このような事例はそもそも「欠陥・不具合とは何?」ということを問い掛ける問題ですが、顧客視点・顧客目線の品質管理が不可欠であるということを知らしめています。このような状況下でメーカー側はユーザーの期待値を考慮したスペックの定義や、リスクマネジメントの必要性、技術だけでない消費者に対する対応力を要求しているのだと思います。
自動車や電化製品の電子化は年々進み、安全・走り・便利・快適の分野で多くの電子技術が採用されています。最新の高級車にはコンピュータが約100個搭載(注1)されているものもあり、「走るコンピュータ」ともいわれています(図8)。
注1:「電子化進む危うさ」(朝日新聞2010年3月5日朝刊 第3面)
半面、不具合が発生した場合の原因追求が難しくなったともいわれています。機械部品の不具合の場合には、目視で不具合の判断や対策が可能ですが、電子制御の場合には、目視判定が簡単でない理由から不具合の再現が難しいケースも発生しています。ソフトウェアのプログラムなのですから、バグが絶対にないことは保証できないのですが、不具合であることの判断や原因特定に時間がかかる、といったことが電子化による不具合の特徴です。

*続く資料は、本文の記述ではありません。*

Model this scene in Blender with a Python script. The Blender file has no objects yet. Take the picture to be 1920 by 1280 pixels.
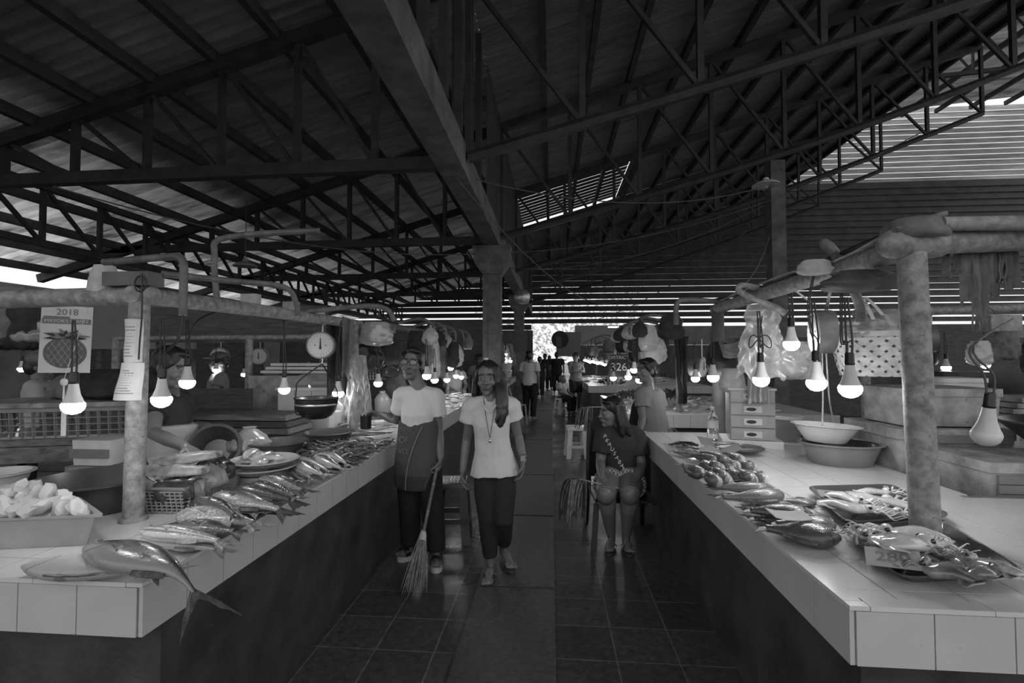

電子化は、自動車や電化製品の性能向上や生活環境の改善などに対し大きく貢献してきましたが、システムが複雑になるに従って、予期しない不具合を引き起こす可能性が高くなります。それを防止するためには、ソフトウェア単体の品質保証だけでなく、企業間や部門間を連携し、メカ・エレキ・ソフトの整合を取った検証や確認が実施できる体制やプロセス構築が必要になります。また、同時にシステム開発のプロセスの透明性の確保や、機能安全に関する新規格や標準化を進めるような対策もより重要になってくるのではないでしょうか。